Warrior is supposed to be about fighting for what you believe in – what it’s really about is an hour too long.

Warrior comes to us from director Gavin O’Connor, who is best known for the 2004 hit Miracle. However, while Miracle was based on a true story, Warrior is said to be fictious, though it mimics the lives of numerous professional mixed martial arts fighters.

Warrior features stars such as Tom Hardy, Joel Edgerton, and Nick Nolte. Nolte plays Paddy Conlon, a recovering alcoholic who hops back on the booze – big stretch Nick, m’boy – by the credits. Paddy is the estranged father of Brendan and Tommy Conlon, who haven’t spoken to their father in years. This situation makes the cold scene in which Tommy shows up at his father’s doorstep seem incredibly abrupt. When Tommy joins the seediest of seedy gyms, and quickly trounces the best fighter they have, an opportunistic cell phone camera makes him a YouTube sensation.

Cut to Brendan: a high school physics teacher. Around this time, the movie realizes it’s about 20 minutes in and Brendan has no motivation. In an astounding case of expositional throw-up, we find out the bank is about to foreclose on Brendan’s home, forcing him, his wife, and his sick children onto the street. To prevent this from happening, Brendan moonlights as an amateur prize fighter. However, the school in which Brendan is employed finds out about this and, since the superintendent of that division looks upon fighting in much the same way as he would a recreational cocaine addiction, Brendan is suspended without pay. However, the suspension frees up his schedule to begin mixed martial arts training.

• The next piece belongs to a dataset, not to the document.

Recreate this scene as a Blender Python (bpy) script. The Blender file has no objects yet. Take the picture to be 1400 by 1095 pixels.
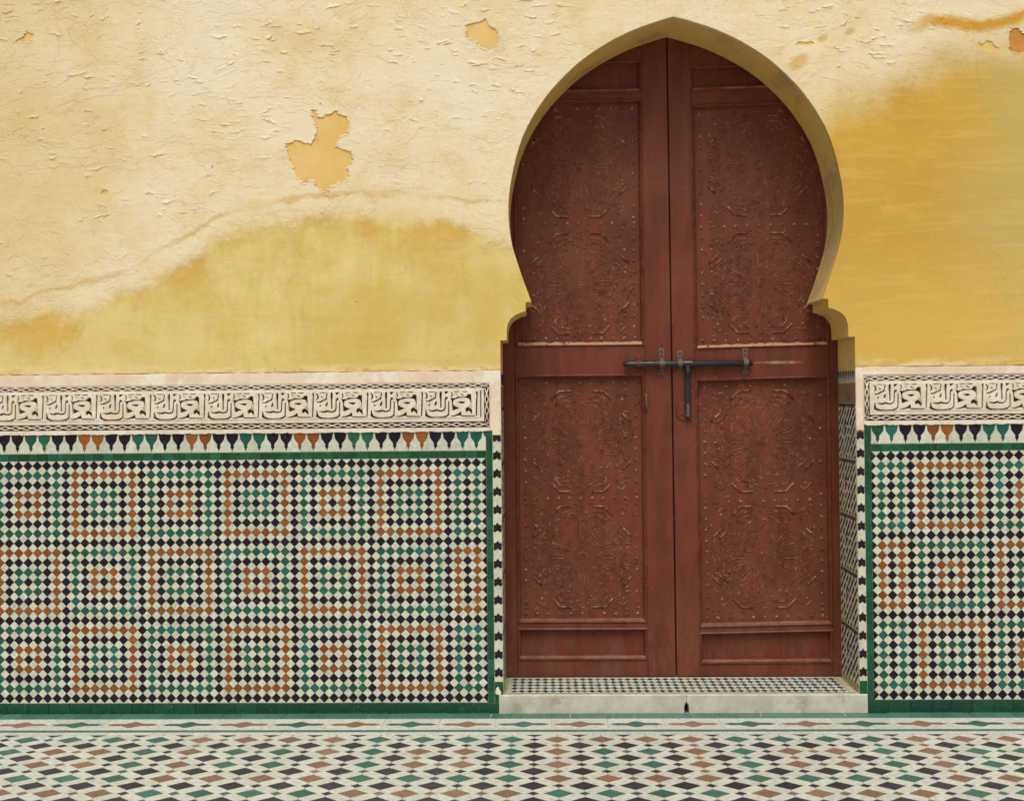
import bpy, bmesh, math, random
from math import sin, cos, pi, radians, hypot
from mathutils import Matrix, Vector
random.seed(11)
S = bpy.context.scene
COL = S.collection

# ------------------------------------------------------------------ camera
CAM = Vector((.3468, -6.0112, 1.6158))
yaw, pit, rol, FPX = -.0267, .0127, -.0092, 1600.
cy, sy, cp, sp, cr, sr = cos(yaw), sin(yaw), cos(pit), sin(pit), cos(rol), sin(rol)
R0 = Vector((cy, -sy, 0)); FW = Vector((cp*sy, cp*cy, sp)); U0 = Vector((-sp*sy, -sp*cy, cp))
RX = cr*R0 + sr*U0; UP = cr*U0 - sr*R0
cam = bpy.data.cameras.new('camera'); co = bpy.data.objects.new('camera', cam); COL.objects.link(co)
m = Matrix((RX, UP, -FW)).transposed().to_4x4(); m.translation = CAM
co.matrix_world = m
cam.sensor_fit = 'HORIZONTAL'; cam.sensor_width = 36; cam.lens = 36*FPX/1400
cam.shift_y = -25/1400; cam.clip_start = .05; cam.clip_end = 500
S.camera = co

# ------------------------------------------------------------------ light
SUN_EL, SUN_AZ = radians(60), radians(184)      # azimuth from +y clockwise: from in front of the wall, a little left
W = bpy.data.worlds.new('World'); S.world = W; W.use_nodes = True
nt = W.node_tree; nt.nodes.clear()
sky = nt.nodes.new('ShaderNodeTexSky'); sky.sky_type = 'NISHITA'; sky.sun_disc = False
sky.sun_elevation = SUN_EL; sky.sun_rotation = SUN_AZ; sky.air_density = 1; sky.dust_density = 6; sky.ozone_density = .5
hs = nt.nodes.new('ShaderNodeHueSaturation'); hs.inputs['Saturation'].default_value = .25
bg = nt.nodes.new('ShaderNodeBackground'); bg.inputs[1].default_value = .11
wo = nt.nodes.new('ShaderNodeOutputWorld')
nt.links.new(sky.outputs[0], hs.inputs['Color']); nt.links.new(hs.outputs[0], bg.inputs[0]); nt.links.new(bg.outputs[0], wo.inputs[0])
sun = bpy.data.lights.new('sun', 'SUN'); sun.energy = 1.45; sun.angle = radians(30); sun.color = (1, .95, .86)
so = bpy.data.objects.new('sun', sun); COL.objects.link(so)
sd = Vector((sin(SUN_AZ)*cos(SUN_EL), cos(SUN_AZ)*cos(SUN_EL), sin(SUN_EL)))
so.rotation_euler = sd.to_track_quat('Z', 'Y').to_euler(); so.location = (0, -4, 8)
S.view_settings.view_transform = 'Standard'; S.view_settings.look = 'None'
S.view_settings.exposure = 0.0; S.view_settings.gamma = 1; S.view_settings.use_curve_mapping = False
S.render.engine = 'CYCLES'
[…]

Meanwhile, Tommy has resumed training with his father, so he can enter in the Sparta tournament, a single-elimination mixed martial arts affair with a purse of $5 million. What occurs next is the single oddest training montage in sports cinema history. It plays like a motion comic and doesn’t contain a theme song written by Kenny Loggins. At the montage’s end, an unnamed fighter goes down with a knee injury, freeing up a spot for Brendan in the Sparta tournament.

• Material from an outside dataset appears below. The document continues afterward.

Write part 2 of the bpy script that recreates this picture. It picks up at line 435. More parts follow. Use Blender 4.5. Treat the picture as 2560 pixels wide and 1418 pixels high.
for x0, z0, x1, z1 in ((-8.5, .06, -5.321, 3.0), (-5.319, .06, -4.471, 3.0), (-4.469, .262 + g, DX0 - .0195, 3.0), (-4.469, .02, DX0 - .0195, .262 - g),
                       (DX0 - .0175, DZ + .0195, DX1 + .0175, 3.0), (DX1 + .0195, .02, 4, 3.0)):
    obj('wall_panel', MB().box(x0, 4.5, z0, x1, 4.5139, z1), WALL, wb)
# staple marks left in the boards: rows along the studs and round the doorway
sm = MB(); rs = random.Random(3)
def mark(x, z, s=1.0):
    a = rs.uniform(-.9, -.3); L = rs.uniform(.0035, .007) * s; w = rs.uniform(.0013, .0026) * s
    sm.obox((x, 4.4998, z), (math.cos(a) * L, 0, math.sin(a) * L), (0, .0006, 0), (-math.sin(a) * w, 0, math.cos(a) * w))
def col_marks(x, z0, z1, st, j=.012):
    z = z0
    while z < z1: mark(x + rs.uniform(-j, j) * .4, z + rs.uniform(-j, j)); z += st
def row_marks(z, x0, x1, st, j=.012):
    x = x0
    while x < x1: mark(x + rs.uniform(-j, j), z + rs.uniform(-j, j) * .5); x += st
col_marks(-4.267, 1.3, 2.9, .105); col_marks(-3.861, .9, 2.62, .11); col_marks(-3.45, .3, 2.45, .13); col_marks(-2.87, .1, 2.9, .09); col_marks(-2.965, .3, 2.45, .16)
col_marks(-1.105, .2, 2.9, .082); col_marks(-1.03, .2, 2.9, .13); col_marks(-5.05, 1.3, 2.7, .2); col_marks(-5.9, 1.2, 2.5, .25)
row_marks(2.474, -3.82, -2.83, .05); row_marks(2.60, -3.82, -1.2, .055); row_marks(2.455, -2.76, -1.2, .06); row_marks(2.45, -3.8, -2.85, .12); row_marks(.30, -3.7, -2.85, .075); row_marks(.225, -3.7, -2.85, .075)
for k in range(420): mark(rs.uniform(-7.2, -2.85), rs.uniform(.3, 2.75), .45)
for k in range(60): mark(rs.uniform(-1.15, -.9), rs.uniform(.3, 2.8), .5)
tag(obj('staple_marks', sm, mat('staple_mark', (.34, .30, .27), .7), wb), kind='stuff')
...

The tournament itself is filled with many cameos, some from the Ultimate Fighting Championship’s roster, and some of which are absolutely perplexing – Kurt Angle as a Russian villain? Was Dolph Lundgren that busy? The tournament scene also contains the absolute worst cinematography in my recent memory. Ultimately, Sparta is resolved in about 15 minutes and climaxes with a brotherly hug – or guillotine choke, I’m not sure which.

Now for the hard part; do I recommend the film? If while watching the 1990s classic Rudy, you do a touchdown dance every time he gets carried off of Notre Dame Field, go see Warrior. In fact, you probably already have. I, on the other hand, will be steadfastly sticking to repeat viewings of The Big Lebowski until the holiday releases.